What is needed: Repeat all the material exactly; pictures stay out of your copy.

Information supplied:
◆ ◆ ◆ ◆
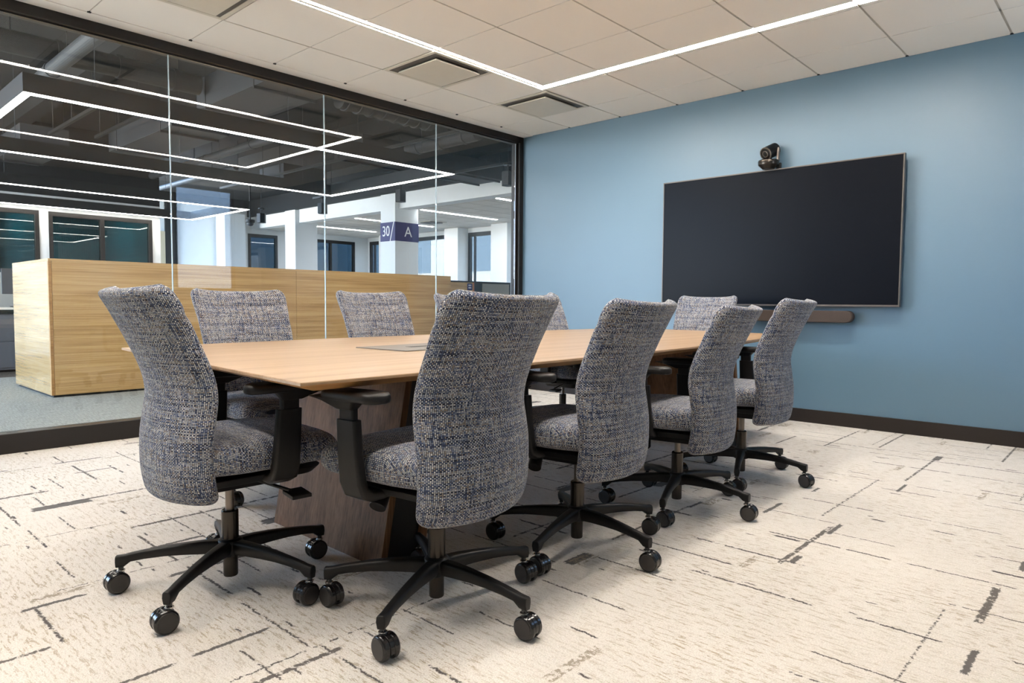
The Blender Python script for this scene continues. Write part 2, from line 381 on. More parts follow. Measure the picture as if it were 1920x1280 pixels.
# diffusers (square plaque vents)
def vent(i,j,label):
    x0,x1,y0,y1=gx[i],gx[i+1],gy[j+1],gy[j]; cx,cy=(x0+x1)/2,(y0+y1)/2; h=(x1-x0)/2-.006; k=(y1-y0)/2-.006
    r=empty('ceiling_vent',(cx,cy,H-.002),0,label,'vent','square ceiling vents')
    m=MB(); q=.030
    for (a,b_,c,d) in ((-h,h,-k,-k+q),(-h,h,k-q,k),(-h,-h+q,-k+q,k-q),(h-q,h,-k+q,k-q)): m.box(a,b_,c,d,-.004,.004)
    m.build('frame',M['vent'],r,bevel=.0015)
    m=MB(); hi,ki=h-q,k-q
    P=[(-hi,-ki),(hi,-ki),(hi,ki),(-hi,ki)]; Q=[(-.2,-.2),(.2,-.2),(.2,.2),(-.2,.2)]
    m.loft([[(a,b_,0) for a,b_ in P],[(a,b_,.034) for a,b_ in Q]]) 
    m.build('throat',M['ventd'],r)
    m=MB(); s_=.222
    m.loft([[(a,b_,-.010) for a,b_ in rrect(0,0,s_-.006,s_-.006,.004,2)],[(a,b_,-.018) for a,b_ in rrect(0,0,s_,s_,.004,2)],[(a,b_,-.022) for a,b_ in rrect(0,0,s_-.002,s_-.002,.004,2)]])
    m.build('plaque',M['vent'],r,bevel=.001)
vent(1,3,'square ceiling vent beside the light line, middle one of three')
vent(1,1,'square ceiling vent at the corner of the light line, near the blue wall')
vent(1,6,'square ceiling vent cut off by the top edge of the photo')

# ---------------------------------------------------------------- glass partition
zb,zt=.121,2.635
struct(MB().box(-5.13,-5.01,BY,WY-.03,0,zb),'trim_1',M['frame'],bevel=.003)
struct(MB().box(-5.13,-5.01,BY,WY-.03,zt,H+.05),'trim_2',M['frame'],bevel=.003)
struct(MB().box(-5.13,-5.01,WY-.06,WY-.0,0,H+.05),'trim_3',M['frame'],bevel=.003)
m=MB(); m.box(-5.075,-5.045,WY-.085,WY-.06,zb,zt); m.box(-5.075,-5.045,BY,WY-.085,zt-.008,zt); 
struct(m,'trim_4',M['frame'])
struct(MB().box(-5.048,-5.043,WY-.092,WY-.085,zb,zt-.008),'trim_5',M['silver'])
js=[-.50,.73,1.952,3.178,4.395,WY-.085]
ys=[BY]+js
n=0
for a,c in zip(ys,ys[1:]):
    n+=1
    struct(MB().box(WX-.006,WX+.006,a+.003,c-.003,zb+.001,zt-.009),'window_%d'%(n if n<5 else n+5),M['glass'])
for k,y in enumerate(js[:-1]):
    struct(MB().box(WX-.008,WX+.008,y-.0025,y+.0025,zb+.001,zt-.009),'trim_%d'%(10+k),M['joint'],bevel=.001)

# ---------------------------------------------------------------- table
TZ=.728
outline=[(-1.450,.842),(-1.446,1.3),(-1.450,1.8),(-1.462,2.3),(-1.485,2.75),(-1.525,3.2),(-1.575,3.65),(-1.64,4.05),(-1.72,4.46),
         (-2.2,4.55),(-2.65,4.60),(-3.05,4.60),(-3.13,4.0),(-3.15,3.3),(-3.165,2.6),(-3.150,1.9),(-3.105,1.35),(-3.022,.963)]
outline=[(x*1.063+(.05 if x<-3.03 else 0),y*1.063) for x,y in outline]
tc=Vector((-2.44,2.87))
T=empty('conference_table',(tc.x,tc.y,0),0,'long oak boat-shaped conference table with knife edge on two panel pedestals','table')
def inset(pts,d):
    n=len(pts); out=[]
    for i in range(n):
        p0,p,p1=Vector(pts[i-1]),Vector(pts[i]),Vector(pts[(i+1)%n])
        a=(p-p0).normalized(); b_=(p1-p).normalized()
        na,nb=Vector((-a.y,a.x)),Vector((-b_.y,b_.x)); nn=(na+nb).normalized()
        out.append(p+nn*(d/max(.3,nn.dot(na))))
    return out
ol=[Vector(p)-tc for p in outline]
top=MB()
rings=[[(p.x,p.y,TZ-.0) for p in inset(ol,.0015)],[(p.x,p.y,TZ-.002) for p in ol],[(p.x,p.y,TZ-.009) for p in ol]]
top.loft(rings,0)
top.build('tabletop',M['tabletop'],T)
e=MB(); e.loft([[(p.x,p.y,TZ-.0091) for p in inset(ol,.001)],[(p.x,p.y,TZ-.034) for p in inset(ol,.075)]],0)
e.build('bevelled_edge',M['tableedge'],T)
def pedestal(y0,dirn):
    x0,x1=-2.67,-1.93; lean=.125*dirn; zt_=TZ-.034
    P=MB()
    def slab(yb,th,xa=x0,xb=x1,m=0):
        P.hexa([(xa-tc.x,yb-tc.y,0),(xb-tc.x,yb-tc.y,0),(xb-tc.x,yb+th-tc.y,0),(xa-tc.x,yb+th-tc.y,0),
            (xa-tc.x,yb+lean-tc.y,zt_),(xb-tc.x,yb+lean-tc.y,zt_),(xb-tc.x,yb+th+lean-tc.y,zt_),(xa-tc.x,yb+th+lean-tc.y,zt_)],m)
    slab(y0,.028); slab(y0+.172,.028)
    slab(y0+.0285,.143,x0+.02,x1-.02,1)
    P.build('pedestal',[M['walnut'],M['dark']],T,bevel=.0015)
pedestal(1.42,1); pedestal(4.12,-1)
# cable plates let into the top
def plate(cx,cy,hx,hy,rot,label):
    r=empty('power_grommet',(cx,cy,TZ+.0005),rot,label,'power grommet')
    MB().box(-hx,hx,-hy,hy,0,.004).build('cover_plate',M['grommet'],r,bevel=.0015)
    m=MB(); m.loft([[(a,b_,.0042) for a,b_ in [(-.02,-.10),(.02,-.10),(.02,.10),(-.02,.10)]],[(a,b_,.0047) for a,b_ in [(-.02,-.10),(.02,-.10),(.02,.10),(-.02,.10)]]])
    m.build('cable_slot',M['dark'],r)
plate(-2.40,2.02,.165,.26,.06,'grey rectangular cable cover plate set into the near half of the table top')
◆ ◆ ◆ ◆
Answer below:
The Blender Python script for this scene continues. Write part 2, from line 381 on. More parts follow. Measure the picture as if it were 1920x1280 pixels.
# diffusers (square plaque vents)
def vent(i,j,label):
    x0,x1,y0,y1=gx[i],gx[i+1],gy[j+1],gy[j]; cx,cy=(x0+x1)/2,(y0+y1)/2; h=(x1-x0)/2-.006; k=(y1-y0)/2-.006
    r=empty('ceiling_vent',(cx,cy,H-.002),0,label,'vent','square ceiling vents')
    m=MB(); q=.030
    for (a,b_,c,d) in ((-h,h,-k,-k+q),(-h,h,k-q,k),(-h,-h+q,-k+q,k-q),(h-q,h,-k+q,k-q)): m.box(a,b_,c,d,-.004,.004)
    m.build('frame',M['vent'],r,bevel=.0015)
    m=MB(); hi,ki=h-q,k-q
    P=[(-hi,-ki),(hi,-ki),(hi,ki),(-hi,ki)]; Q=[(-.2,-.2),(.2,-.2),(.2,.2),(-.2,.2)]
    m.loft([[(a,b_,0) for a,b_ in P],[(a,b_,.034) for a,b_ in Q]]) 
    m.build('throat',M['ventd'],r)
    m=MB(); s_=.222
    m.loft([[(a,b_,-.010) for a,b_ in rrect(0,0,s_-.006,s_-.006,.004,2)],[(a,b_,-.018) for a,b_ in rrect(0,0,s_,s_,.004,2)],[(a,b_,-.022) for a,b_ in rrect(0,0,s_-.002,s_-.002,.004,2)]])
    m.build('plaque',M['vent'],r,bevel=.001)
vent(1,3,'square ceiling vent beside the light line, middle one of three')
vent(1,1,'square ceiling vent at the corner of the light line, near the blue wall')
vent(1,6,'square ceiling vent cut off by the top edge of the photo')

# ---------------------------------------------------------------- glass partition
zb,zt=.121,2.635
struct(MB().box(-5.13,-5.01,BY,WY-.03,0,zb),'trim_1',M['frame'],bevel=.003)
struct(MB().box(-5.13,-5.01,BY,WY-.03,zt,H+.05),'trim_2',M['frame'],bevel=.003)
struct(MB().box(-5.13,-5.01,WY-.06,WY-.0,0,H+.05),'trim_3',M['frame'],bevel=.003)
m=MB(); m.box(-5.075,-5.045,WY-.085,WY-.06,zb,zt); m.box(-5.075,-5.045,BY,WY-.085,zt-.008,zt); 
struct(m,'trim_4',M['frame'])
struct(MB().box(-5.048,-5.043,WY-.092,WY-.085,zb,zt-.008),'trim_5',M['silver'])
js=[-.50,.73,1.952,3.178,4.395,WY-.085]
ys=[BY]+js
n=0
for a,c in zip(ys,ys[1:]):
    n+=1
    struct(MB().box(WX-.006,WX+.006,a+.003,c-.003,zb+.001,zt-.009),'window_%d'%(n if n<5 else n+5),M['glass'])
for k,y in enumerate(js[:-1]):
    struct(MB().box(WX-.008,WX+.008,y-.0025,y+.0025,zb+.001,zt-.009),'trim_%d'%(10+k),M['joint'],bevel=.001)

# ---------------------------------------------------------------- table
TZ=.728
outline=[(-1.450,.842),(-1.446,1.3),(-1.450,1.8),(-1.462,2.3),(-1.485,2.75),(-1.525,3.2),(-1.575,3.65),(-1.64,4.05),(-1.72,4.46),
         (-2.2,4.55),(-2.65,4.60),(-3.05,4.60),(-3.13,4.0),(-3.15,3.3),(-3.165,2.6),(-3.150,1.9),(-3.105,1.35),(-3.022,.963)]
outline=[(x*1.063+(.05 if x<-3.03 else 0),y*1.063) for x,y in outline]
tc=Vector((-2.44,2.87))
T=empty('conference_table',(tc.x,tc.y,0),0,'long oak boat-shaped conference table with knife edge on two panel pedestals','table')
def inset(pts,d):
    n=len(pts); out=[]
    for i in range(n):
        p0,p,p1=Vector(pts[i-1]),Vector(pts[i]),Vector(pts[(i+1)%n])
        a=(p-p0).normalized(); b_=(p1-p).normalized()
        na,nb=Vector((-a.y,a.x)),Vector((-b_.y,b_.x)); nn=(na+nb).normalized()
        out.append(p+nn*(d/max(.3,nn.dot(na))))
    return out
ol=[Vector(p)-tc for p in outline]
top=MB()
rings=[[(p.x,p.y,TZ-.0) for p in inset(ol,.0015)],[(p.x,p.y,TZ-.002) for p in ol],[(p.x,p.y,TZ-.009) for p in ol]]
top.loft(rings,0)
top.build('tabletop',M['tabletop'],T)
e=MB(); e.loft([[(p.x,p.y,TZ-.0091) for p in inset(ol,.001)],[(p.x,p.y,TZ-.034) for p in inset(ol,.075)]],0)
e.build('bevelled_edge',M['tableedge'],T)
def pedestal(y0,dirn):
    x0,x1=-2.67,-1.93; lean=.125*dirn; zt_=TZ-.034
    P=MB()
    def slab(yb,th,xa=x0,xb=x1,m=0):
        P.hexa([(xa-tc.x,yb-tc.y,0),(xb-tc.x,yb-tc.y,0),(xb-tc.x,yb+th-tc.y,0),(xa-tc.x,yb+th-tc.y,0),
            (xa-tc.x,yb+lean-tc.y,zt_),(xb-tc.x,yb+lean-tc.y,zt_),(xb-tc.x,yb+th+lean-tc.y,zt_),(xa-tc.x,yb+th+lean-tc.y,zt_)],m)
    slab(y0,.028); slab(y0+.172,.028)
    slab(y0+.0285,.143,x0+.02,x1-.02,1)
    P.build('pedestal',[M['walnut'],M['dark']],T,bevel=.0015)
pedestal(1.42,1); pedestal(4.12,-1)
# cable plates let into the top
def plate(cx,cy,hx,hy,rot,label):
    r=empty('power_grommet',(cx,cy,TZ+.0005),rot,label,'power grommet')
    MB().box(-hx,hx,-hy,hy,0,.004).build('cover_plate',M['grommet'],r,bevel=.0015)
    m=MB(); m.loft([[(a,b_,.0042) for a,b_ in [(-.02,-.10),(.02,-.10),(.02,.10),(-.02,.10)]],[(a,b_,.0047) for a,b_ in [(-.02,-.10),(.02,-.10),(.02,.10),(-.02,.10)]]])
    m.build('cable_slot',M['dark'],r)
plate(-2.40,2.02,.165,.26,.06,'grey rectangular cable cover plate set into the near half of the table top')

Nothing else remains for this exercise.